NOTICE –– Persons desiring to purchase wild land for raising stock, raising fruit or for farming  should call on us before purchasing elsewhere. We have 480 acres of such land in Douglas County, which we will sell very cheap, al­most give it away.  Douglas County is the best adapted to raising fruit of any county in Southern Mo.  A healthier place cannot be found.  Correspondence is solicited.  Roote & Frink, Ava, Mo.

County Court commenced work in good season Monday morning. Among other business before the court were petitions for dram shops. Judge Walker expresses himself a Prohibitionist in senti­ments.  Judge Brixey has no use for whiskey, and judge Smallwood is down on whiskey.  However, one license has been granted for a saloon near Horton.

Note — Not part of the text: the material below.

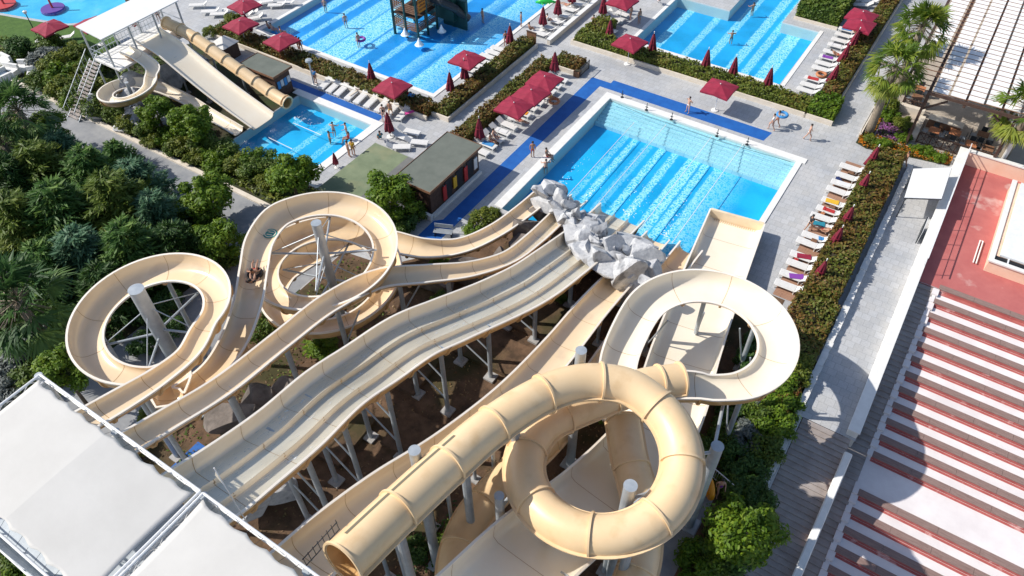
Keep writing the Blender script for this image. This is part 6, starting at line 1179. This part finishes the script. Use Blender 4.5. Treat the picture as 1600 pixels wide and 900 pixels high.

Look out for Wilson’s Prices on Horseshoeing.  No. 2 shoes a ready fit warranted for 20 cents. No. 3 and 4 shoes in proportion.

Economy is the road to wealth.

Squire Thomas was in town during the week. The Squire in­forms us that an Anti-Wheel organization has been started in his neighborhood.

Merrell’s Female Tonic is pre­pared solely for the cure of com­plaints, which afflict all woman­kind. It gives tone and strength to the uterine organs and corrects dangerous displacements and irreg­ularities. It is of great value in change of life. The use of Merrell’s Female Tonic during pregnancy greatly relieves pains of mother­hood and promotes speedy recov­ery. It assists nature to safely make the critical change from girlhood to womanhood. It is pleasant to the taste and may be taken at all times with perfect safety.  Price $1.  For sale by all Druggists.  J.S. Merrell Drug Co., Sole Prop., St. Louis.